The weekly performance reflected growing strength across energy markets, with Brent posting a weekly gain of 7.84% and WTI surging more than 10%. The rally was supported by tightening physical supply conditions and expectations of strong fuel consumption during the upcoming travel season.
Middle Eastern crude benchmarks also moved higher. Murban crude traded at $108.00 per barrel, while Dubai crude hovered around $102.61. Oman crude remained relatively stable near $104.78, showing resilience despite broader market volatility.

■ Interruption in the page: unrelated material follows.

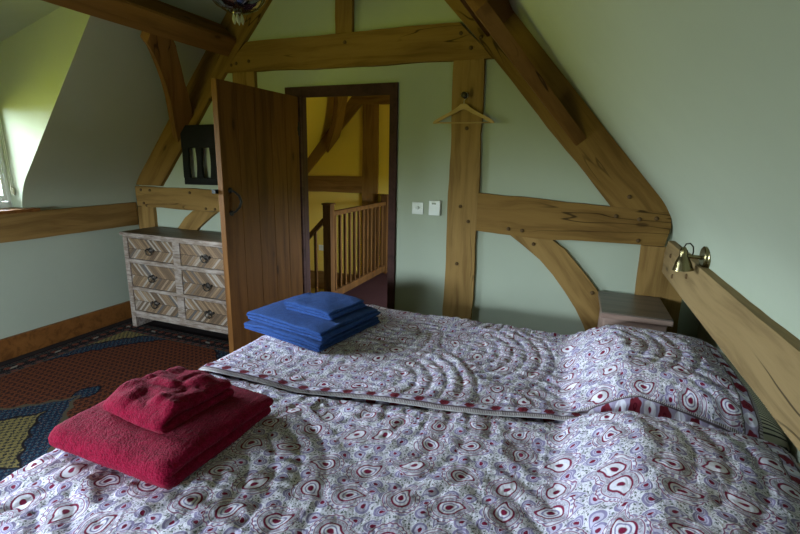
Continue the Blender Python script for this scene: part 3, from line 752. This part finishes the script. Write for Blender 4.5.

The OPEC basket recorded one of the strongest gains during the session, climbing nearly 7% to $115.09 per barrel, highlighting firm demand for member export grades.
Refined fuel products also posted gains across global markets. US gasoline futures advanced to $3.702 per gallon, while heating oil futures rose to $4.053. Natural gas prices also edged higher, signaling broader strength within the energy sector.
Analysts noted that export-linked coastal crude grades outperformed some inland US oil benchmarks, indicating regional transportation bottlenecks and shifting export economics. While WTI Midland and Louisiana Light crude prices moved higher, other inland grades such as Mars crude and Domestic Sweet at Cushing recorded declines.
Globally, Russia’s Urals crude slipped slightly, while Western Canadian Select and India’s crude basket registered modest gains. Market participants said the overall rally reflected increasing confidence that crude supplies may remain constrained in the coming months, especially as refinery demand continues to rise.
Energy traders are now closely watching supply flows, geopolitical developments, and upcoming production decisions from major oil-producing nations as the market enters a traditionally high-demand consumption period.